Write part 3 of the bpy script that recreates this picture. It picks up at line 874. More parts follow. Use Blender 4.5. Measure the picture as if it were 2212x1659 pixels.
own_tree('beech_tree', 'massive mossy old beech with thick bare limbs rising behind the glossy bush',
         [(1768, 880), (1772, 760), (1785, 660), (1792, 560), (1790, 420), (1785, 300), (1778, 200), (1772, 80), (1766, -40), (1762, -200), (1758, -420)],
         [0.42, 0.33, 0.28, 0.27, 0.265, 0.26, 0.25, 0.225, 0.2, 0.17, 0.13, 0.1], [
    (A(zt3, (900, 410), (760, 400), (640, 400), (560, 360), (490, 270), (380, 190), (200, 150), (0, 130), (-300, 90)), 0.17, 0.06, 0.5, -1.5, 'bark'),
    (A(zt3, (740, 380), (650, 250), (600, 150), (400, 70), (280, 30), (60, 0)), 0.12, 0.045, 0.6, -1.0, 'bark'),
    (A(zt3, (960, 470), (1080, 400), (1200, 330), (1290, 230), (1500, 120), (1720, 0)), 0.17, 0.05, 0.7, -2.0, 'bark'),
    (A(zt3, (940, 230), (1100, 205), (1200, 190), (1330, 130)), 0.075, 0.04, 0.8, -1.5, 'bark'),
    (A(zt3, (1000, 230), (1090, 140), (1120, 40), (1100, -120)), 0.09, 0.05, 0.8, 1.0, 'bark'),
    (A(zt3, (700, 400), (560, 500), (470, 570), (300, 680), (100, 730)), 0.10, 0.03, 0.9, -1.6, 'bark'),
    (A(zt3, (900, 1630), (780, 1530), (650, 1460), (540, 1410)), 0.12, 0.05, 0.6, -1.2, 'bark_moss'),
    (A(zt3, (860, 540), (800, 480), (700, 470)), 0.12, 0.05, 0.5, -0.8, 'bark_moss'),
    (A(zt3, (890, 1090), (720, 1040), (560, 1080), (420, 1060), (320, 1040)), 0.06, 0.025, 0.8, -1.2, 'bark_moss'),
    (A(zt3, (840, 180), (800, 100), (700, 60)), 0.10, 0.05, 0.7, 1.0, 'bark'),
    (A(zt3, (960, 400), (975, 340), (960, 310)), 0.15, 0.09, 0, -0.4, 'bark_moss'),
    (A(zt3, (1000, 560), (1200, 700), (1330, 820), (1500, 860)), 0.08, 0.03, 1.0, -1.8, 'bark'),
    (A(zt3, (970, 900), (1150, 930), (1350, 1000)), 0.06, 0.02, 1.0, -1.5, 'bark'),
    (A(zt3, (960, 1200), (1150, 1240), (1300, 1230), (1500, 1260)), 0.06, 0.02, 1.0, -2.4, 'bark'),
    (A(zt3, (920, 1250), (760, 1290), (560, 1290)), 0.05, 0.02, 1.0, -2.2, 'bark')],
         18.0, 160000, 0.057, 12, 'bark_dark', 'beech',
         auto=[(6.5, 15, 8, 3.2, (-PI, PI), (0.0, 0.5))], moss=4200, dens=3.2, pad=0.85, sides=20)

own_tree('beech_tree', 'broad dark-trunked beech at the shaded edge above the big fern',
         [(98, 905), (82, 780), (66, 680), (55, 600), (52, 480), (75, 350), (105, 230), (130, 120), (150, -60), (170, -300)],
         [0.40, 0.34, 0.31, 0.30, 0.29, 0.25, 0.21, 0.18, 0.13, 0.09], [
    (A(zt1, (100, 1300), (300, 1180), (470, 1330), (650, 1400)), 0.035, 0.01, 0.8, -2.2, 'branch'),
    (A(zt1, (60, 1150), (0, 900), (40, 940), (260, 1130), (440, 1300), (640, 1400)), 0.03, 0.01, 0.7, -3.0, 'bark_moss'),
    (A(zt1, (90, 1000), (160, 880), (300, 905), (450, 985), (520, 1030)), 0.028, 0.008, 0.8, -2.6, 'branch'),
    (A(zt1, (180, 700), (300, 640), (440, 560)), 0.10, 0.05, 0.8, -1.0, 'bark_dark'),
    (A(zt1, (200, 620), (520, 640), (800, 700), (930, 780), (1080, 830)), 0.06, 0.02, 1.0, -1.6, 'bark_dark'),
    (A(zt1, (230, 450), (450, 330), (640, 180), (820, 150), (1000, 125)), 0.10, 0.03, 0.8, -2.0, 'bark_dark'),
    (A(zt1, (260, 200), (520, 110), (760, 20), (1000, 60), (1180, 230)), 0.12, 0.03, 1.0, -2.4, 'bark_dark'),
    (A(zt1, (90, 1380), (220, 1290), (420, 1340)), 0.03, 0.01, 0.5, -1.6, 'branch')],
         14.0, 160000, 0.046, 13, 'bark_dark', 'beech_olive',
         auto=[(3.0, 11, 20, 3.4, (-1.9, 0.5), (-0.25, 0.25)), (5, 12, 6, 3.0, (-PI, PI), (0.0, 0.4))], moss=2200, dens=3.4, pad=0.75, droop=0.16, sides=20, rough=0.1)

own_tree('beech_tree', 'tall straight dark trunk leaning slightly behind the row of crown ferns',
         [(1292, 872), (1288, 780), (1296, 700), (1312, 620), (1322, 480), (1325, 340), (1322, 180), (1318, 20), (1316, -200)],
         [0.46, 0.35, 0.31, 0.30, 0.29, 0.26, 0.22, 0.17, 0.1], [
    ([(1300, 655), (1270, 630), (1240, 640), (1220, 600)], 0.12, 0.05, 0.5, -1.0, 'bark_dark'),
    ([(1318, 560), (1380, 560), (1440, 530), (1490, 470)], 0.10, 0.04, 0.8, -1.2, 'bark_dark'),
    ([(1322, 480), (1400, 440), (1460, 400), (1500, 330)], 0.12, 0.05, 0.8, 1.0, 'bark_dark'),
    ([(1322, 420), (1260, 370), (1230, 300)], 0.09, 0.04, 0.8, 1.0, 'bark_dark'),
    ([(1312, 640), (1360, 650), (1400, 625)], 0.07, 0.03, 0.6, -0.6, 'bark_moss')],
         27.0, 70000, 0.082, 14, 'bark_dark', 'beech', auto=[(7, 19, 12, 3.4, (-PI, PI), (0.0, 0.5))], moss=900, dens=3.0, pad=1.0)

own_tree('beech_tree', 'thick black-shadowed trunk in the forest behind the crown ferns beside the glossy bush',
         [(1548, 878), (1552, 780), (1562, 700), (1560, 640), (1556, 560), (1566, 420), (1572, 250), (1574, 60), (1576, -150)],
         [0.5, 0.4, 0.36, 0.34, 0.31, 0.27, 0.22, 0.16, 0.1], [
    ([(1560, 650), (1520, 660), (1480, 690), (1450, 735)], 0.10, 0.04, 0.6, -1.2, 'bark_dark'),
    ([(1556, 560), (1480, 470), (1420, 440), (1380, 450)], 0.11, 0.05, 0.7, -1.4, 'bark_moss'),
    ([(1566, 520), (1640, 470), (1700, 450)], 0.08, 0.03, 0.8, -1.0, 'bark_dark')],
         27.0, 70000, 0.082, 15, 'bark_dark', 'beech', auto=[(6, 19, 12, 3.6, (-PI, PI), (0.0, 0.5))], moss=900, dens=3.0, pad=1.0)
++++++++
- **To do**
Copy out the material word for word and line for line.

- **Response**
Write part 3 of the bpy script that recreates this picture. It picks up at line 874. More parts follow. Use Blender 4.5. Measure the picture as if it were 2212x1659 pixels.
own_tree('beech_tree', 'massive mossy old beech with thick bare limbs rising behind the glossy bush',
         [(1768, 880), (1772, 760), (1785, 660), (1792, 560), (1790, 420), (1785, 300), (1778, 200), (1772, 80), (1766, -40), (1762, -200), (1758, -420)],
         [0.42, 0.33, 0.28, 0.27, 0.265, 0.26, 0.25, 0.225, 0.2, 0.17, 0.13, 0.1], [
    (A(zt3, (900, 410), (760, 400), (640, 400), (560, 360), (490, 270), (380, 190), (200, 150), (0, 130), (-300, 90)), 0.17, 0.06, 0.5, -1.5, 'bark'),
    (A(zt3, (740, 380), (650, 250), (600, 150), (400, 70), (280, 30), (60, 0)), 0.12, 0.045, 0.6, -1.0, 'bark'),
    (A(zt3, (960, 470), (1080, 400), (1200, 330), (1290, 230), (1500, 120), (1720, 0)), 0.17, 0.05, 0.7, -2.0, 'bark'),
    (A(zt3, (940, 230), (1100, 205), (1200, 190), (1330, 130)), 0.075, 0.04, 0.8, -1.5, 'bark'),
    (A(zt3, (1000, 230), (1090, 140), (1120, 40), (1100, -120)), 0.09, 0.05, 0.8, 1.0, 'bark'),
    (A(zt3, (700, 400), (560, 500), (470, 570), (300, 680), (100, 730)), 0.10, 0.03, 0.9, -1.6, 'bark'),
    (A(zt3, (900, 1630), (780, 1530), (650, 1460), (540, 1410)), 0.12, 0.05, 0.6, -1.2, 'bark_moss'),
    (A(zt3, (860, 540), (800, 480), (700, 470)), 0.12, 0.05, 0.5, -0.8, 'bark_moss'),
    (A(zt3, (890, 1090), (720, 1040), (560, 1080), (420, 1060), (320, 1040)), 0.06, 0.025, 0.8, -1.2, 'bark_moss'),
    (A(zt3, (840, 180), (800, 100), (700, 60)), 0.10, 0.05, 0.7, 1.0, 'bark'),
    (A(zt3, (960, 400), (975, 340), (960, 310)), 0.15, 0.09, 0, -0.4, 'bark_moss'),
    (A(zt3, (1000, 560), (1200, 700), (1330, 820), (1500, 860)), 0.08, 0.03, 1.0, -1.8, 'bark'),
    (A(zt3, (970, 900), (1150, 930), (1350, 1000)), 0.06, 0.02, 1.0, -1.5, 'bark'),
    (A(zt3, (960, 1200), (1150, 1240), (1300, 1230), (1500, 1260)), 0.06, 0.02, 1.0, -2.4, 'bark'),
    (A(zt3, (920, 1250), (760, 1290), (560, 1290)), 0.05, 0.02, 1.0, -2.2, 'bark')],
         18.0, 160000, 0.057, 12, 'bark_dark', 'beech',
         auto=[(6.5, 15, 8, 3.2, (-PI, PI), (0.0, 0.5))], moss=4200, dens=3.2, pad=0.85, sides=20)

own_tree('beech_tree', 'broad dark-trunked beech at the shaded edge above the big fern',
         [(98, 905), (82, 780), (66, 680), (55, 600), (52, 480), (75, 350), (105, 230), (130, 120), (150, -60), (170, -300)],
         [0.40, 0.34, 0.31, 0.30, 0.29, 0.25, 0.21, 0.18, 0.13, 0.09], [
    (A(zt1, (100, 1300), (300, 1180), (470, 1330), (650, 1400)), 0.035, 0.01, 0.8, -2.2, 'branch'),
    (A(zt1, (60, 1150), (0, 900), (40, 940), (260, 1130), (440, 1300), (640, 1400)), 0.03, 0.01, 0.7, -3.0, 'bark_moss'),
    (A(zt1, (90, 1000), (160, 880), (300, 905), (450, 985), (520, 1030)), 0.028, 0.008, 0.8, -2.6, 'branch'),
    (A(zt1, (180, 700), (300, 640), (440, 560)), 0.10, 0.05, 0.8, -1.0, 'bark_dark'),
    (A(zt1, (200, 620), (520, 640), (800, 700), (930, 780), (1080, 830)), 0.06, 0.02, 1.0, -1.6, 'bark_dark'),
    (A(zt1, (230, 450), (450, 330), (640, 180), (820, 150), (1000, 125)), 0.10, 0.03, 0.8, -2.0, 'bark_dark'),
    (A(zt1, (260, 200), (520, 110), (760, 20), (1000, 60), (1180, 230)), 0.12, 0.03, 1.0, -2.4, 'bark_dark'),
    (A(zt1, (90, 1380), (220, 1290), (420, 1340)), 0.03, 0.01, 0.5, -1.6, 'branch')],
         14.0, 160000, 0.046, 13, 'bark_dark', 'beech_olive',
         auto=[(3.0, 11, 20, 3.4, (-1.9, 0.5), (-0.25, 0.25)), (5, 12, 6, 3.0, (-PI, PI), (0.0, 0.4))], moss=2200, dens=3.4, pad=0.75, droop=0.16, sides=20, rough=0.1)

own_tree('beech_tree', 'tall straight dark trunk leaning slightly behind the row of crown ferns',
         [(1292, 872), (1288, 780), (1296, 700), (1312, 620), (1322, 480), (1325, 340), (1322, 180), (1318, 20), (1316, -200)],
         [0.46, 0.35, 0.31, 0.30, 0.29, 0.26, 0.22, 0.17, 0.1], [
    ([(1300, 655), (1270, 630), (1240, 640), (1220, 600)], 0.12, 0.05, 0.5, -1.0, 'bark_dark'),
    ([(1318, 560), (1380, 560), (1440, 530), (1490, 470)], 0.10, 0.04, 0.8, -1.2, 'bark_dark'),
    ([(1322, 480), (1400, 440), (1460, 400), (1500, 330)], 0.12, 0.05, 0.8, 1.0, 'bark_dark'),
    ([(1322, 420), (1260, 370), (1230, 300)], 0.09, 0.04, 0.8, 1.0, 'bark_dark'),
    ([(1312, 640), (1360, 650), (1400, 625)], 0.07, 0.03, 0.6, -0.6, 'bark_moss')],
         27.0, 70000, 0.082, 14, 'bark_dark', 'beech', auto=[(7, 19, 12, 3.4, (-PI, PI), (0.0, 0.5))], moss=900, dens=3.0, pad=1.0)

own_tree('beech_tree', 'thick black-shadowed trunk in the forest behind the crown ferns beside the glossy bush',
         [(1548, 878), (1552, 780), (1562, 700), (1560, 640), (1556, 560), (1566, 420), (1572, 250), (1574, 60), (1576, -150)],
         [0.5, 0.4, 0.36, 0.34, 0.31, 0.27, 0.22, 0.16, 0.1], [
    ([(1560, 650), (1520, 660), (1480, 690), (1450, 735)], 0.10, 0.04, 0.6, -1.2, 'bark_dark'),
    ([(1556, 560), (1480, 470), (1420, 440), (1380, 450)], 0.11, 0.05, 0.7, -1.4, 'bark_moss'),
    ([(1566, 520), (1640, 470), (1700, 450)], 0.08, 0.03, 0.8, -1.0, 'bark_dark')],
         27.0, 70000, 0.082, 15, 'bark_dark', 'beech', auto=[(6, 19, 12, 3.6, (-PI, PI), (0.0, 0.5))], moss=900, dens=3.0, pad=1.0)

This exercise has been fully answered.